Si durante un “espectáculo”, tú ya no aguantas más, es importante que intentes calmarte antes de acercarte a tu hijo. Inhala, exhala, repite. Tu ira interior no debe empeorar la rabieta de tu pequeño. Solo cuando hayas recuperado el control de ti mismo podrás volver a controlar la situación. Tienes que hacer que tu hijo se sienta seguro contigo, hacerle saber que estás a su lado, que está a salvo contigo, pase lo que pase. Puedes decirle: “Sé que esto es difícil para ti”, “Estamos en el mismo equipo, te ayudaré”, “Entiendo que estés molesto y no hay nada malo en ello”, “Estás llorando, pero no sé qué necesitas. ¿Me ayudas a entenderlo?”. Con estas palabras demuestras que el niño puede confiar en ti, que no le vas a gritar, que quieres ayudarlo.

Cuando entendí todo esto, me sentí mucho mejor. Al recoger a mi hijo del kínder, lo abrazaba durante mucho tiempo, diciéndole lo mucho que lo echaba de menos y lo mucho que lo quería.

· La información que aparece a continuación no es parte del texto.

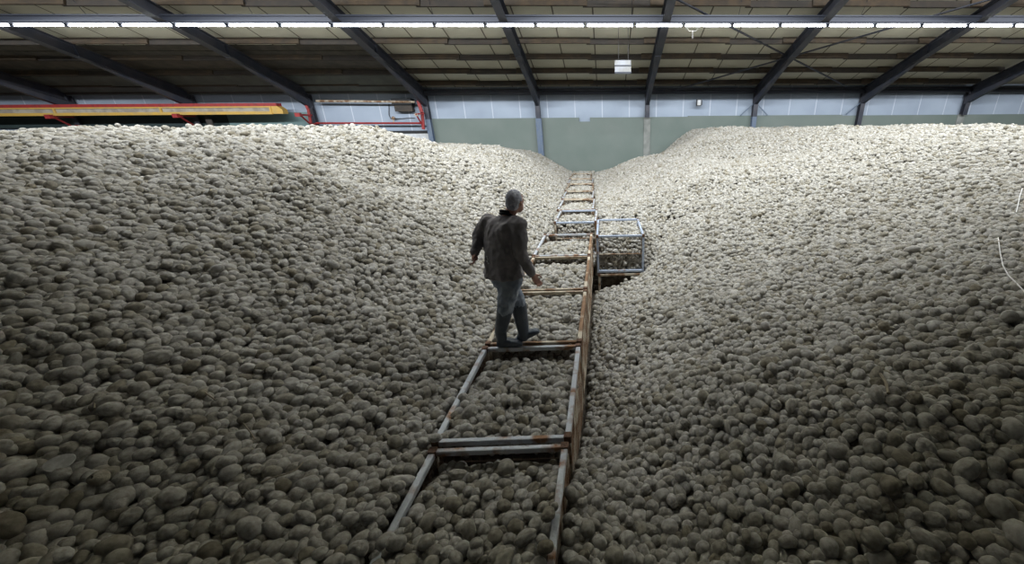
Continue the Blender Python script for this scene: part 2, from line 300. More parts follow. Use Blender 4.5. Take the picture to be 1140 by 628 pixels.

Por supuesto, las rabietas no dejaron de producirse, y al principio me costaba no perder los nervios gritándole que dejara de llorar. Sin embargo, poco a poco, aprendí a ver a mi hijo no como un monstruo, que envenena mi vida, sino como realmente es: un niño que lo está pasando mal en este nuevo y enorme mundo, que su sistema nervioso no puede soportar la tensión y simplemente se descarga de esta manera. Mi trabajo no es apartarlo cuando se siente mal, sino ayudarlo, dejarle llorar y sentir lo que necesita sentir. Y así consolarlo.

Y también, por fin, comprendí el fenómeno más extraño y paradójico: resulta que el niño tiende a comportarse peor con la persona que más quiere y en la que más confía en este mundo. Porque solo con este adulto el pequeño puede dejar de intentar ser perfecto: con él puede ser él mismo. Confía tanto en esta persona que no teme que deje de quererlo. Por eso es terriblemente difícil y, al mismo tiempo, precioso ser este adulto que se lleva todos los malos humos, todas las rabietas y todos los “lo hace para fastidiarme”.

Después de un tiempo, las rabietas prácticamente cesaron. Mis familiares decían que mi hijo “había crecido”, pero yo sabía que él acababa de empezar a entender que no necesitaba recurrir a gritos y llantos todos los días para llamar mi atención. Ahora lo escucho sin ellos.

¿Con qué conclusiones de esta madre estás de acuerdo? ¿Cómo afrontas las rabietas de tu hijo o de los niños a tu alrededor?